An diesem 1.Mai spielten wieder, wie schon 1987, die Zuschauer eine sehr wichtige Rolle. Es waren keine 2.000, die uns bedrohten, sondern ganz wenige Irrsinnige, die in einer schaulustigen Menschenmasse ihre Menschenverachtung austobten. Alle vernünftigen Menschen müssen sich klarmachen, daß man allein durch spektakelgeiles und betrunkenes Rumgeglotze diese trübe Suppe am Kochen hält. Es ist noch nicht abzusehen, was sich aus diesem „Kino Kreuzberg“ noch alles entwickeln wird, was da noch explodiert, und welche ganz anderen Typen da mitspielen könnten. Wir haben in unseren Wohnungen das Geschehen auf der Görlitzer und auf der Skalitzer Straße aus der Nähe angesehen und rufen den Neugierigen oder den „Happening -Zuschauern“ in Erinnerung zurück, was jeder im Grunde selbst weiß: Diese Form der Demonstration ist eine Art Krieg, ein tatsächlicher Krieg! Wer da bloß zuguckt oder wer da auch in der taz angebliche Witzchen darüber schreibt „Randale ist angesagt!“ - hat seinen Verstand aufgegeben!

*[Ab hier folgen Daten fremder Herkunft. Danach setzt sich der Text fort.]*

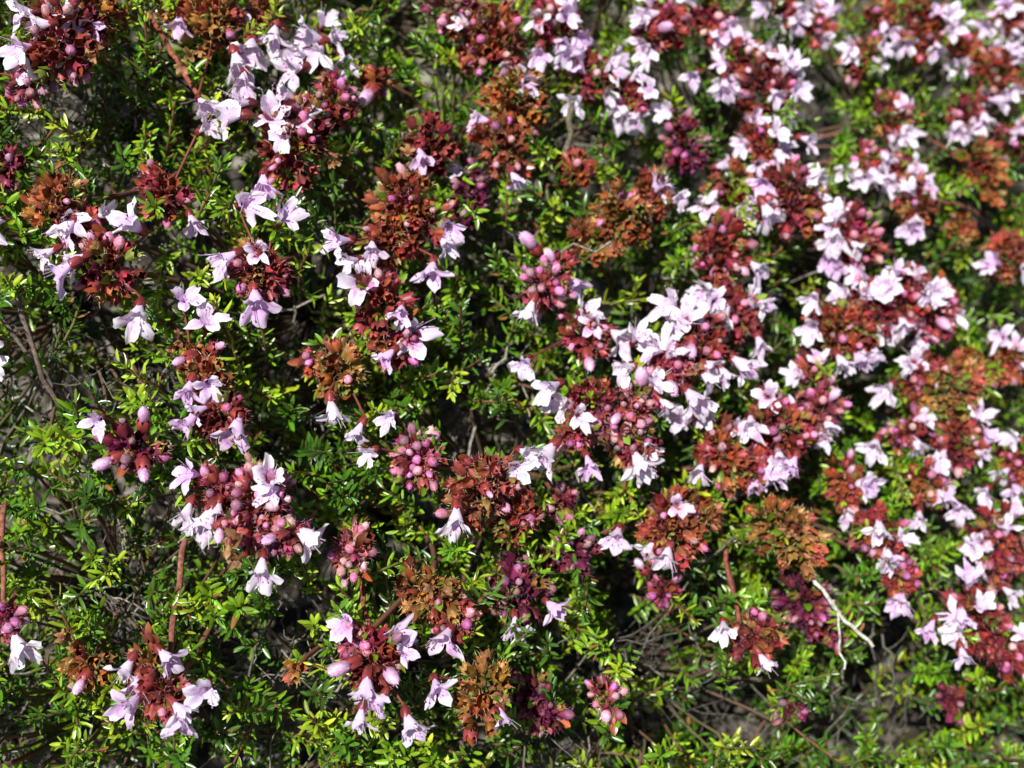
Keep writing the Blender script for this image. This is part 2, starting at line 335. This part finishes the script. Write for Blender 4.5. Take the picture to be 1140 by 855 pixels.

Entweder, Ihr geht in einer solchen Situation nach Hause oder Ihr greift ins Geschehen ein. Wer hier Spiele spielt wie zum Beispiel „Bullen-Verarschen“, der trägt zur Zerstörung dieses Bezirks bei!

Wir haben unter uns beschlossen:

-Wir reden mit Euch Vermummten - und bauen Eure Barrikaden ab.

-Wir werden die Kneipen auffordern, in solchen Situationen den Bierverkauf einzustellen.

-Wir werfen den Zerstörern des Bezirks Wasser und Farbeier auf den Kopf.